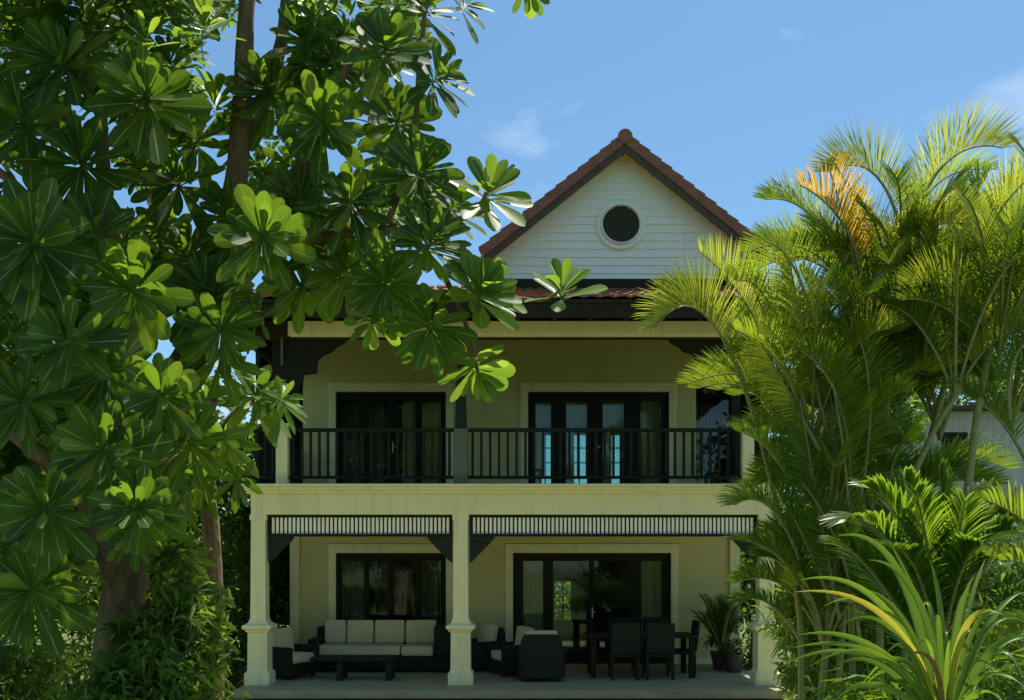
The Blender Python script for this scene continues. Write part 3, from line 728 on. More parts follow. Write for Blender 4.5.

* * *

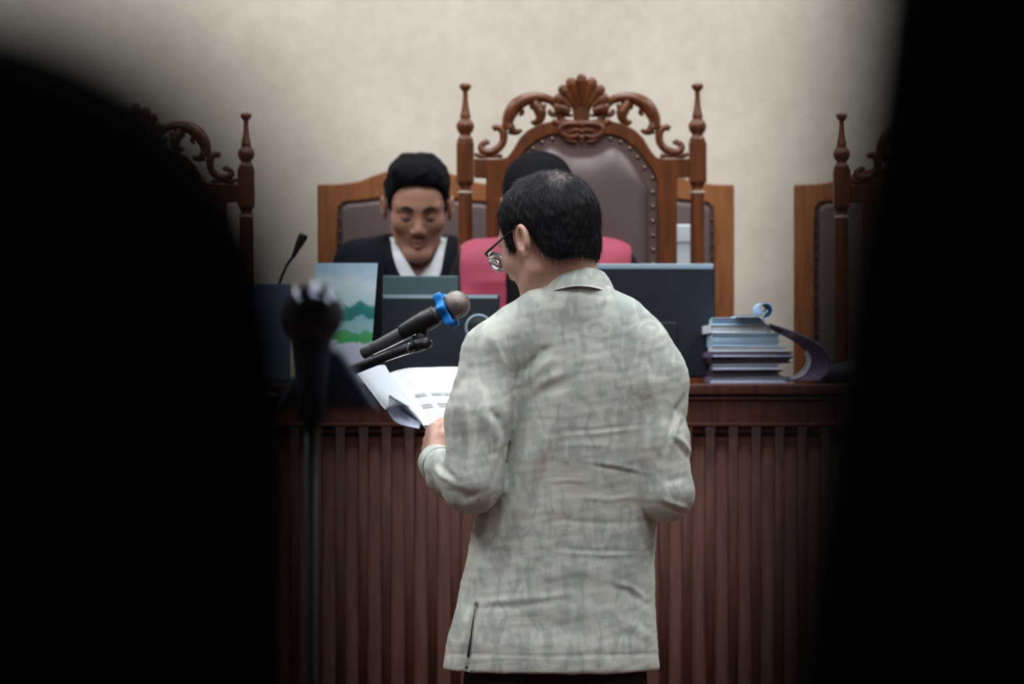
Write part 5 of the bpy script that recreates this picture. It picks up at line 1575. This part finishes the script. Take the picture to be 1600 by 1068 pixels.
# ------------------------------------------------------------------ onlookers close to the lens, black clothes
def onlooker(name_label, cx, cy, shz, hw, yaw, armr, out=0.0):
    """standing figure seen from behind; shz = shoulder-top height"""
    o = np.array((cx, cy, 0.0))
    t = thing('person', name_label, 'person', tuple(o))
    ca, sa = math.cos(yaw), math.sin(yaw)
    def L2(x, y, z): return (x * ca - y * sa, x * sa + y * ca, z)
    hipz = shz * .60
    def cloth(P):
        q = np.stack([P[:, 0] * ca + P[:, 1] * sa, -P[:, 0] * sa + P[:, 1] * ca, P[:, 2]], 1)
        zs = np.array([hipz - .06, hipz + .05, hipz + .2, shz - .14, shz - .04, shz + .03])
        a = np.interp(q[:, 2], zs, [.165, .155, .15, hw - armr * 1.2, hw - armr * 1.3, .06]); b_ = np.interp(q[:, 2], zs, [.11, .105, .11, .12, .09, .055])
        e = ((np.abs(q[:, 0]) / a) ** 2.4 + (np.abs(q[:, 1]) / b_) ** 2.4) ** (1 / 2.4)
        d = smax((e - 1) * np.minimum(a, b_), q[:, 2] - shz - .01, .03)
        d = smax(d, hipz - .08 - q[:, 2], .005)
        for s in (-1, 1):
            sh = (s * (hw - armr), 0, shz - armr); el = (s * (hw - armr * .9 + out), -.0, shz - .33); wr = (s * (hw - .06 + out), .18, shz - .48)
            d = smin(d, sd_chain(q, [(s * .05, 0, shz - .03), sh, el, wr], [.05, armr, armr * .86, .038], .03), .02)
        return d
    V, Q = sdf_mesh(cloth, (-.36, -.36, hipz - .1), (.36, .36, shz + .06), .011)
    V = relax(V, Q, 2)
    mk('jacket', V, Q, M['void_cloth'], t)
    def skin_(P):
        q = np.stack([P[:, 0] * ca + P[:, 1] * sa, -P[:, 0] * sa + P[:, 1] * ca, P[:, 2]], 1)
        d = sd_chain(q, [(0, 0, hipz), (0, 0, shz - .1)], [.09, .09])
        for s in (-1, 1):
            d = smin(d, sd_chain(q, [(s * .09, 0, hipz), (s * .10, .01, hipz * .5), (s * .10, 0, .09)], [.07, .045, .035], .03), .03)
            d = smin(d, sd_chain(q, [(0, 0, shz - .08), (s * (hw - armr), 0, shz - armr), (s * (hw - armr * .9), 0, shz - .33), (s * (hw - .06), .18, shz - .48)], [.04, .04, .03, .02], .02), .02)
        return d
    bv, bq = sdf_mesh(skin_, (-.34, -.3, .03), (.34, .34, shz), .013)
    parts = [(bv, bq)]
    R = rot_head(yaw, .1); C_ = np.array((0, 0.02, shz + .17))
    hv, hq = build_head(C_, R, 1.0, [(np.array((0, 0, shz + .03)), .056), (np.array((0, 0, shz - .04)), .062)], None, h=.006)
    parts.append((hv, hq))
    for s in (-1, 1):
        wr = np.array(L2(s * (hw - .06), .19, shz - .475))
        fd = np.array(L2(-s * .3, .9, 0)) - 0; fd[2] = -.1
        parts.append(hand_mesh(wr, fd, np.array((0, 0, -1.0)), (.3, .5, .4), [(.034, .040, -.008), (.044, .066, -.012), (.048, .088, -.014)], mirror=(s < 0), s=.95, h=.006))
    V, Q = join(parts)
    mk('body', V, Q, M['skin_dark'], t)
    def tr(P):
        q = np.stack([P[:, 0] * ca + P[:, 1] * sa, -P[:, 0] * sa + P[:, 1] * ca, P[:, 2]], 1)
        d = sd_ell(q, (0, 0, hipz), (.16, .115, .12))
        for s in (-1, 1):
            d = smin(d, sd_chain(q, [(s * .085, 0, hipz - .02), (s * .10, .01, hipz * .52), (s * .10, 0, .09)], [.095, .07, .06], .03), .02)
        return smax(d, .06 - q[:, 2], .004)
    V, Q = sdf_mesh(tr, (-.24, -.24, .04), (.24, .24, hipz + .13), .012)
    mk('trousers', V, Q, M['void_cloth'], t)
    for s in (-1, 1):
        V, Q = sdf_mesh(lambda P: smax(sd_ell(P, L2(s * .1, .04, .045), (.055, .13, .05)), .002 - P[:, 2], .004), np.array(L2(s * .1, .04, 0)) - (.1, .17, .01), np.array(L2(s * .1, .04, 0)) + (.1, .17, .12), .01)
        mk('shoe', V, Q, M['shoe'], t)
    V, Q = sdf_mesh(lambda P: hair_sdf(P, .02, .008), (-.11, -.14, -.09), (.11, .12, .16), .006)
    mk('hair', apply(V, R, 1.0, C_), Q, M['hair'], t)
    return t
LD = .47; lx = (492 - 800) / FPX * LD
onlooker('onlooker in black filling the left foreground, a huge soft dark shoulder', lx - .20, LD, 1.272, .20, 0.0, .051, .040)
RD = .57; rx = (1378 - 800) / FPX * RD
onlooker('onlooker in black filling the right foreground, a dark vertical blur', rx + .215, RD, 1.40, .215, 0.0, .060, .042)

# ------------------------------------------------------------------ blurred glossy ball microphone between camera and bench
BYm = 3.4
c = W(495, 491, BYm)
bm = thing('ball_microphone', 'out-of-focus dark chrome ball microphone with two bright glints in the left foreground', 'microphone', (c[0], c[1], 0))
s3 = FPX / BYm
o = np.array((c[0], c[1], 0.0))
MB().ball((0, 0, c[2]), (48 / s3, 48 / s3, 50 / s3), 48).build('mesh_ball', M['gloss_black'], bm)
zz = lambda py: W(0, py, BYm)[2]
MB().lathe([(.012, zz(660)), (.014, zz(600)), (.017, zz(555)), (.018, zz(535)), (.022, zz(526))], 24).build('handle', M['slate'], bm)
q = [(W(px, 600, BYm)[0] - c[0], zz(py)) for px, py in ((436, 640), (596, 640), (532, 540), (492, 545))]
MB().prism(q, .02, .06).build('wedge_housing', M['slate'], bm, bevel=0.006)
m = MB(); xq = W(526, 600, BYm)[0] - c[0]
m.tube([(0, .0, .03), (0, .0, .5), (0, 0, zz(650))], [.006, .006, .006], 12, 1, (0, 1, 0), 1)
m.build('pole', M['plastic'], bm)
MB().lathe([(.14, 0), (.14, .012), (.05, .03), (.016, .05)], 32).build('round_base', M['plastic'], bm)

* * *

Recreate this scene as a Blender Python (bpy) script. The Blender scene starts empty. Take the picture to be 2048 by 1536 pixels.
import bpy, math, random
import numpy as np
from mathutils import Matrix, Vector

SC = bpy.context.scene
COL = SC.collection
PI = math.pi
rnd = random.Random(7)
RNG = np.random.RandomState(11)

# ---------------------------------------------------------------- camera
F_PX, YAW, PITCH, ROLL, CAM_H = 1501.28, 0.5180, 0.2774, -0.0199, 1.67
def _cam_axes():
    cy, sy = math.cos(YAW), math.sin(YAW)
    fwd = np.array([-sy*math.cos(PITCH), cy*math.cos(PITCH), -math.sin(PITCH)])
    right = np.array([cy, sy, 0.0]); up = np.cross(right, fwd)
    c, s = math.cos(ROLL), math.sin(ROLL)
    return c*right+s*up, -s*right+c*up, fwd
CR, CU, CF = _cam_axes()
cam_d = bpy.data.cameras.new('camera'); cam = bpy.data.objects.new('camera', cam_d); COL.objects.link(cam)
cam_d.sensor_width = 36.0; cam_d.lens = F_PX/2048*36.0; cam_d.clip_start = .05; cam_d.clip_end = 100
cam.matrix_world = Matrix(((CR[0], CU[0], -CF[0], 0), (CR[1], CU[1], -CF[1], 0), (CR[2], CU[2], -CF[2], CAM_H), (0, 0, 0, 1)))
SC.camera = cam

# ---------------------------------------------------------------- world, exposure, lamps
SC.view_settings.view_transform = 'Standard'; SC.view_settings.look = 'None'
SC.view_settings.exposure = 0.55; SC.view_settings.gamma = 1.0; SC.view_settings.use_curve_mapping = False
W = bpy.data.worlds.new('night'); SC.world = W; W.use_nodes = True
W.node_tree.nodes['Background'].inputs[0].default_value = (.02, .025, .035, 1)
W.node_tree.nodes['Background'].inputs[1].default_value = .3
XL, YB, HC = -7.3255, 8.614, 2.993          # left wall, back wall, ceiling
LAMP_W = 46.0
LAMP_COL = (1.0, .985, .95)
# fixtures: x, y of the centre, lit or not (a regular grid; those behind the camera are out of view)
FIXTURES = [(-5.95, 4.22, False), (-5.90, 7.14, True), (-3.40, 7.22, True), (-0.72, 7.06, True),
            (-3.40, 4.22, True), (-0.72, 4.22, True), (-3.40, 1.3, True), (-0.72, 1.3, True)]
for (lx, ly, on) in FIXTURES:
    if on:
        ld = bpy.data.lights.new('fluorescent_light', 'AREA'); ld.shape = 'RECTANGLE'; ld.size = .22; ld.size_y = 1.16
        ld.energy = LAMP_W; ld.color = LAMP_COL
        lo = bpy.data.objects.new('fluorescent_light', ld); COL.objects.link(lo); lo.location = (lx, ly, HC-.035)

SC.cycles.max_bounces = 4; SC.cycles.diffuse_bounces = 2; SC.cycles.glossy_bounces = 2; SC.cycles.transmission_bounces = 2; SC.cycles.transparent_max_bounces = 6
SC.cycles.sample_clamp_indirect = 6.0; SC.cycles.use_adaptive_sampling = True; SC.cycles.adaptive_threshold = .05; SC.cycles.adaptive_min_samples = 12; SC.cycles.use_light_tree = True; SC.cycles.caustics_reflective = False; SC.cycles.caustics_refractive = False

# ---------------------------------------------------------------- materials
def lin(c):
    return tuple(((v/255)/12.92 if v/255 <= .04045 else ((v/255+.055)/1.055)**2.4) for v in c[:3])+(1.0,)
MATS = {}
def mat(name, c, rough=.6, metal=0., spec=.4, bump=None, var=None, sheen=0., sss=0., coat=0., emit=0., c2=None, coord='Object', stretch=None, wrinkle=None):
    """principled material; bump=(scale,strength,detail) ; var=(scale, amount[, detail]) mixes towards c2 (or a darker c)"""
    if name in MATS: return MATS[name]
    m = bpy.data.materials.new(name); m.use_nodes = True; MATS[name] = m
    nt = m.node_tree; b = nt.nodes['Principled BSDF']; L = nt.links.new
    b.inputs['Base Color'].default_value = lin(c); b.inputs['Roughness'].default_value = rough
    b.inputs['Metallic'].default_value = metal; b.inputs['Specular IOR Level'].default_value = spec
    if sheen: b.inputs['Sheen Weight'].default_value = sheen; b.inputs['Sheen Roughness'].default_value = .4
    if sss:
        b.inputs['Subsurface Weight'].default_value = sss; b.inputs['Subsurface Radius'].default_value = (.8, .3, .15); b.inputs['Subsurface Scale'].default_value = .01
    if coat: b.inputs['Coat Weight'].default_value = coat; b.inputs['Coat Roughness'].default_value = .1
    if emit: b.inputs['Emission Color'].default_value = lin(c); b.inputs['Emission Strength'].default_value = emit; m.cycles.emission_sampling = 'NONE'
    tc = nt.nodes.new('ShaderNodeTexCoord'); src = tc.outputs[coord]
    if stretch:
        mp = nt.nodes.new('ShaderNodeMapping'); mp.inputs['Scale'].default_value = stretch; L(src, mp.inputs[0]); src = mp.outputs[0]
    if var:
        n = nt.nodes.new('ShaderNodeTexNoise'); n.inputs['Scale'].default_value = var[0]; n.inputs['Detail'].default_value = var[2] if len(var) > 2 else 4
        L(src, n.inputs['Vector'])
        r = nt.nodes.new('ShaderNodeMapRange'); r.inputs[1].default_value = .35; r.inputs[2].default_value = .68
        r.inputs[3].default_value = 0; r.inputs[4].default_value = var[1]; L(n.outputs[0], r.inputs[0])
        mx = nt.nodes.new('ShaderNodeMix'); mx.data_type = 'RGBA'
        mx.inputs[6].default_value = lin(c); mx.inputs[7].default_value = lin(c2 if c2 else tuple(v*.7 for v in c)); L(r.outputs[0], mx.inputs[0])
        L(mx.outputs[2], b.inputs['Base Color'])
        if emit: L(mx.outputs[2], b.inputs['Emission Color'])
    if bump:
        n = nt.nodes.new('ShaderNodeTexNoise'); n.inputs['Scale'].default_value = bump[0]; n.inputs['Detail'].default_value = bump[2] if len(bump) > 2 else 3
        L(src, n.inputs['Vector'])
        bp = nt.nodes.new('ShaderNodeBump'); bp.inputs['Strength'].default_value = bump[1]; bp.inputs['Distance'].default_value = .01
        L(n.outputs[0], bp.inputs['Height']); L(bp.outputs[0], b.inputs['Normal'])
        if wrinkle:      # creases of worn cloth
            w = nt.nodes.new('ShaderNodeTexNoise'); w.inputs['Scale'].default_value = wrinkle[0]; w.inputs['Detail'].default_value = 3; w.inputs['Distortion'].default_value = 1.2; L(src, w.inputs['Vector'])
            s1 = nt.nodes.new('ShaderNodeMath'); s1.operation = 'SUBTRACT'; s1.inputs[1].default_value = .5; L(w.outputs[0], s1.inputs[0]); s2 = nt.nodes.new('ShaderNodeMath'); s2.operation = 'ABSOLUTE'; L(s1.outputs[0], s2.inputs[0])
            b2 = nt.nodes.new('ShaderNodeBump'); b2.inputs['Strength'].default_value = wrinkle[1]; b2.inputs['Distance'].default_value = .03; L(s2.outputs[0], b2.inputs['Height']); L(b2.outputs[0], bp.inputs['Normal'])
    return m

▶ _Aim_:
Retype only what lies between the line bearing "Recreate this scene" and the line bearing "SC.camera = cam", keeping both of those lines.

▶ _Correct response_:
Recreate this scene as a Blender Python (bpy) script. The Blender scene starts empty. Take the picture to be 2048 by 1536 pixels.
import bpy, math, random
import numpy as np
from mathutils import Matrix, Vector

SC = bpy.context.scene
COL = SC.collection
PI = math.pi
rnd = random.Random(7)
RNG = np.random.RandomState(11)

# ---------------------------------------------------------------- camera
F_PX, YAW, PITCH, ROLL, CAM_H = 1501.28, 0.5180, 0.2774, -0.0199, 1.67
def _cam_axes():
    cy, sy = math.cos(YAW), math.sin(YAW)
    fwd = np.array([-sy*math.cos(PITCH), cy*math.cos(PITCH), -math.sin(PITCH)])
    right = np.array([cy, sy, 0.0]); up = np.cross(right, fwd)
    c, s = math.cos(ROLL), math.sin(ROLL)
    return c*right+s*up, -s*right+c*up, fwd
CR, CU, CF = _cam_axes()
cam_d = bpy.data.cameras.new('camera'); cam = bpy.data.objects.new('camera', cam_d); COL.objects.link(cam)
cam_d.sensor_width = 36.0; cam_d.lens = F_PX/2048*36.0; cam_d.clip_start = .05; cam_d.clip_end = 100
cam.matrix_world = Matrix(((CR[0], CU[0], -CF[0], 0), (CR[1], CU[1], -CF[1], 0), (CR[2], CU[2], -CF[2], CAM_H), (0, 0, 0, 1)))
SC.camera = cam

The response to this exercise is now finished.